Viviamo, del resto, un tempo di ipocrisia e di perenne conflitto, dove la discussione assume toni offensivi, soprattutto sui social. Viviamo in un’epoca di persone arrabbiate, frustrate e soprattutto stanche. Persino il potere religioso è diviso; la frammentazione è arrivata persino nei luoghi del sacro!
ASSALTO AL POTERE DEL BUFFET
Giorni fa sono stato invitato a un party, e subito mi sono venute in mente le immagini dei deputati al buffet di Montecitorio. Mi sono chiesto:
“La vita è un grande banchetto. Lo spettacolo è avvilente. Sarà capitato anche a voi. Avete sicuramente sperimentato che, di fronte a un buffet gratuito, le persone dimenticano di essere il risultato di un’evoluzione”.
Quando parte l’assalto ai tavoli del banchetto, si scatena il martirio gastronomico, scandito da gomitate e spinte, inframezzate da scuse ipocrite. E non sempre le pietanze servite sono di nostro gradimento. Archiviamo ogni regola di buona educazione e cerchiamo la posizione strategica per ritrovarci al primo posto davanti al buffet. E se accettiamo di sederci in un punto più defilato, è solo perché siamo usciti sconfitti nella corsa al buffet!
Soprattutto, cerchiamo un posto dove stare bene in vista, per essere riconosciuti e gratificati.
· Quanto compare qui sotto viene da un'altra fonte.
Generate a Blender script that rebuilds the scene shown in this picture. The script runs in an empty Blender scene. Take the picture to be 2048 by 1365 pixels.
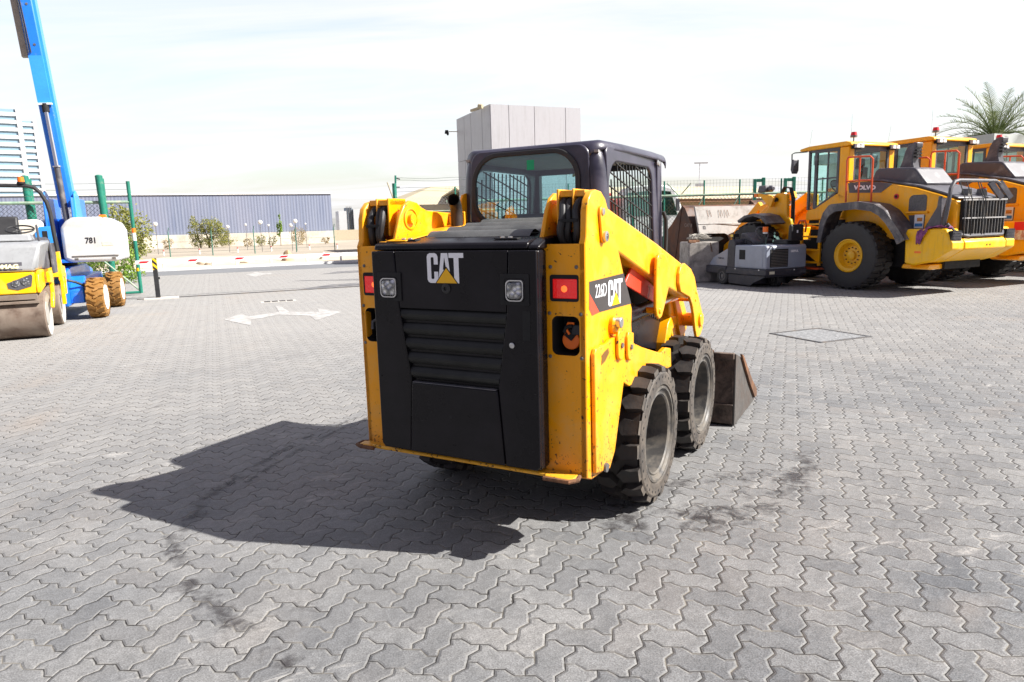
import bpy, bmesh, math, random
from math import sin, cos, pi, radians, atan2, sqrt
from mathutils import Vector, Matrix, Euler
random.seed(7)
SC = bpy.context.scene
COL = SC.collection

# ------------------------------------------------------------------ mesh builder
class MB:
    def __init__(s): s.v = []; s.f = []; s.m = []; s.cur = 0
    def add(s, vs, fs):
        b = len(s.v); s.v += [tuple(v) for v in vs]
        for f in fs: s.f.append([b + i for i in f]); s.m.append(s.cur)
        return s
    def box(s, x0, x1, y0, y1, z0, z1):
        if x0 > x1: x0, x1 = x1, x0
        if y0 > y1: y0, y1 = y1, y0
        if z0 > z1: z0, z1 = z1, z0
        v = [(x, y, z) for z in (z0, z1) for y in (y0, y1) for x in (x0, x1)]
        return s.add(v, [(0,2,3,1),(4,5,7,6),(0,1,5,4),(2,6,7,3),(0,4,6,2),(1,3,7,5)])
    def tbox(s, x0, x1, y0, y1, z0, z1, ix=0.0, iy=0.0):   # box with a narrower top
        v = [(x0,y0,z0),(x1,y0,z0),(x1,y1,z0),(x0,y1,z0),(x0+ix,y0+iy,z1),(x1-ix,y0+iy,z1),(x1-ix,y1-iy,z1),(x0+ix,y1-iy,z1)]
        return s.add(v, [(0,3,2,1),(4,5,6,7),(0,1,5,4),(1,2,6,5),(2,3,7,6),(3,0,4,7)])
    def bar(s, a, b, w, h, up=(0,0,1)):
        a = Vector(a); b = Vector(b); d = (b - a).normalized(); u = Vector(up)
        if abs(d.dot(u)) > .98: u = Vector((0,1,0))
        r = d.cross(u).normalized(); u = r.cross(d)
        v = [p + r*i*w/2 + u*j*h/2 for p in (a, b) for i, j in ((-1,-1),(1,-1),(1,1),(-1,1))]
        return s.add(v, [(0,1,2,3),(7,6,5,4),(0,4,5,1),(1,5,6,2),(2,6,7,3),(3,7,4,0)])
    def prism(s, pts, a0, a1, plane='X', inset=0.0):
        # pts are the two other coordinates in order (y,z) for X, (x,z) for Y, (x,y) for Z
        def mk(p, a):
            if plane == 'X': return (a, p[0], p[1])
            if plane == 'Y': return (p[0], a, p[1])
            return (p[0], p[1], a)
        n = len(pts); ar = sum(pts[i][0]*pts[(i+1)%n][1]-pts[(i+1)%n][0]*pts[i][1] for i in range(n))
        P = list(pts) if ar > 0 else list(pts)[::-1]
        if a0 > a1: a0, a1 = a1, a0
        v = [mk(p, a0) for p in P] + [mk(p, a1) for p in P]
        A = list(range(n)); B = list(range(n, 2*n))
        flip = plane == 'Y'
        fs = []
        fs.append(A if flip else A[::-1]); fs.append(B[::-1] if flip else B)
        for i in range(n):
            j = (i+1) % n
            q = (i, j, n+j, n+i)
            fs.append(q[::-1] if flip else q)
        return s.add(v, fs)
    def cyl(s, a, b, r0, r1=None, n=20, caps=True):
        if r1 is None: r1 = r0
        a = Vector(a); b = Vector(b); d = (b-a).normalized(); u = Vector((0,0,1)) if abs(d.z) < .9 else Vector((1,0,0))
        r = d.cross(u).normalized(); u = r.cross(d)
        v = []
        for p, R in ((a, r0), (b, r1)):
            for i in range(n):
                t = 2*pi*i/n; v.append(p + r*cos(t)*R + u*sin(t)*R)
        fs = [(i, (i+1)%n, n+(i+1)%n, n+i) for i in range(n)]
        fs = [f[::-1] for f in fs]
        if caps: fs += [list(range(n)), list(range(2*n-1, n-1, -1))]
        return s.add(v, fs)
    def tube(s, pts, r, n=8, closed=False, caps=True):
        P = [Vector(p) for p in pts]; m = len(P); v = []; prev = None
        for i, p in enumerate(P):
            if closed: d = (P[(i+1)%m]-P[i-1]).normalized()
            else: d = (P[min(i+1,m-1)]-P[max(i-1,0)]).normalized()
            if prev is None:
                u = Vector((0,0,1)) if abs(d.z) < .9 else Vector((1,0,0)); a = d.cross(u).normalized()
            else: a = (prev - d*prev.dot(d)).normalized()
            prev = a; b = d.cross(a)
            R = r[i] if isinstance(r, (list, tuple)) else r
            for k in range(n):
                t = 2*pi*k/n; v.append(p + a*cos(t)*R + b*sin(t)*R)
        fs = []
        for i in range(m if closed else m-1):
            j = (i+1) % m
            for k in range(n):
                l = (k+1) % n; fs.append((i*n+k, i*n+l, j*n+l, j*n+k))
        if caps and not closed: fs += [list(range(n))[::-1], list(range((m-1)*n, m*n))]
        return s.add(v, fs)
    def lathe(s, prof, c, axis='X', n=32, sgn=1):
        # prof: list of (r, a) ; axis direction a
        c = Vector(c); v = []
        for r, a in prof:
            a *= sgn
            for k in range(n):
                t = 2*pi*k/n
                if axis == 'X': v.append(c + Vector((a, r*cos(t), r*sin(t))))
                elif axis == 'Y': v.append(c + Vector((r*cos(t), a, r*sin(t))))
                else: v.append(c + Vector((r*cos(t), r*sin(t), a)))
        m = len(prof); fs = []
        for i in range(m-1):
            for k in range(n):
                l = (k+1) % n; f = (i*n+k, i*n+l, (i+1)*n+l, (i+1)*n+k)
                fs.append(f if sgn > 0 else f[::-1])
        return s.add(v, fs)
    def sphere(s, c, r, n=12, m=8, sz=1.0):
        c = Vector(c); v = []
        for i in range(m+1):
            p = pi*i/m
            for k in range(n):
                t = 2*pi*k/n; v.append(c + Vector((r*sin(p)*cos(t), r*sin(p)*sin(t), r*sz*cos(p))))
        fs = [(i*n+k, (i+1)*n+k, (i+1)*n+(k+1)%n, i*n+(k+1)%n) for i in range(m) for k in range(n)]
        return s.add(v, fs)
    def quad(s, a, b, c, d): return s.add([a,b,c,d], [(0,1,2,3)])
    def xform(s, M, start=0):
        for i in range(start, len(s.v)): s.v[i] = tuple(M @ Vector(s.v[i]))
        return s
    def ring(s, outer, inner, a0, a1, plane='Y'):
        # plate with a hole: two loops with equal counts
        def mk(p, a):
            if plane == 'X': return (a, p[0], p[1])
            if plane == 'Y': return (p[0], a, p[1])
            return (p[0], p[1], a)
        n = len(outer)
        v = [mk(p, a0) for p in outer]+[mk(p, a0) for p in inner]+[mk(p, a1) for p in outer]+[mk(p, a1) for p in inner]
        fs = []
        for i in range(n):
            j = (i+1) % n
            fs += [(i,j,n+j,n+i), (2*n+i,3*n+i,3*n+j,2*n+j), (i,2*n+i,2*n+j,j), (n+i,n+j,3*n+j,3*n+i)]
        return s.add(v, fs)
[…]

Ogni giorno chiediamo al mondo di rassicurarci e affidiamo la nostra stima alle attese degli altri. Perciò, bisognerebbe capire perché la nostra mente decide che il cibo gratuito sia più gradevole… Sarà vero? Sta di fatto che, a un buffet, proviamo quasi tutto, anche ciò che non conosciamo.
Quindi, il banchetto a cui partecipiamo non è un luogo in cui guadagnare, ma è il luogo in cui disobbligarsi. Altrimenti, è il segno che la relazione di reciprocità non funziona più.
Infine, se vogliamo fare della nostra vita una festa, NON vivete da mangioni che siete.